About a week ago, the Supreme Court “dismissed one two cases over President Trump’s ban on visitors from mostly Muslim countries, suggesting it will step away from the controversy for now.” According to CBS News, the dismissed case originated in Maryland and involved a now-expired ban. That ban has since been replaced with an updated one.
All nine Supreme Court justices agreed that the case should be dismissed.
But even though they were all in agreement, the court did nothing when handed a similar case from Hawaii. This other case “concerns both the travel ban and a separate ban on refugees, which does not expire until Oct. 24.”
While dismissing one of these cases is a step in the right direction, dismissing both would allow the court to “avoid ruling on difficult legal issues” and pave the way for “the next round of litigation” on the next stage of the president’s ban.

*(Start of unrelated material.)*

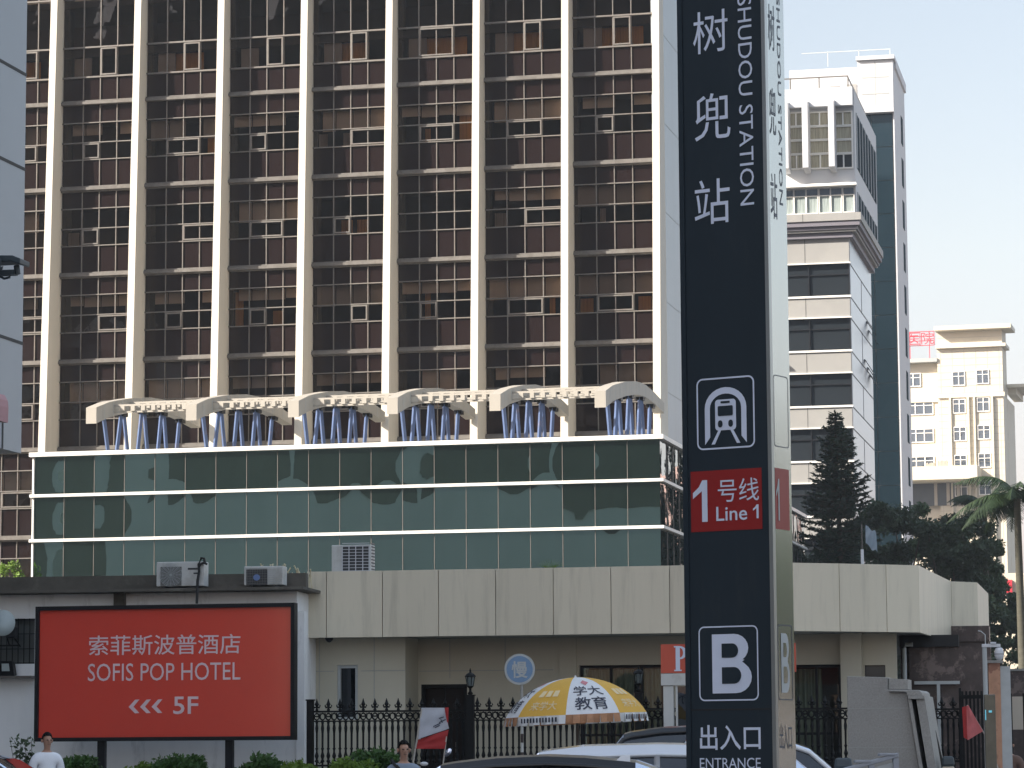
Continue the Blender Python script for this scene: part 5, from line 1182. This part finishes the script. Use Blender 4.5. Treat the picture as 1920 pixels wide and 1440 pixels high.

According to CBS News and The Associated Press, the cases had originally been combined for argument, but “after the travel ban expired last month and a new policy was rolled out” the court decided to weigh the legality of such a policy.
The ban from September of this year was created “after a vigorous security review that administration officials said provided a legally unassailable rationale for the travel restrictions,” according to The New York Times. This means that President Trump would be protected from “definitive ruling” on whether or not he had violated the Constitution and exceeded his authority.
The latest version of the travel ban is set to take effect on October 18, 2017. That’s just two days away. About five or six of the countries that were up for court review remain in the latest version.
Critics are arguing that this latest version is just “a dressed-up Muslim ban,” with questions still circulating about how exactly the ban will be implemented, how it will be enforced, who exactly will be affected, and how the countries noted within the ban itself were picked.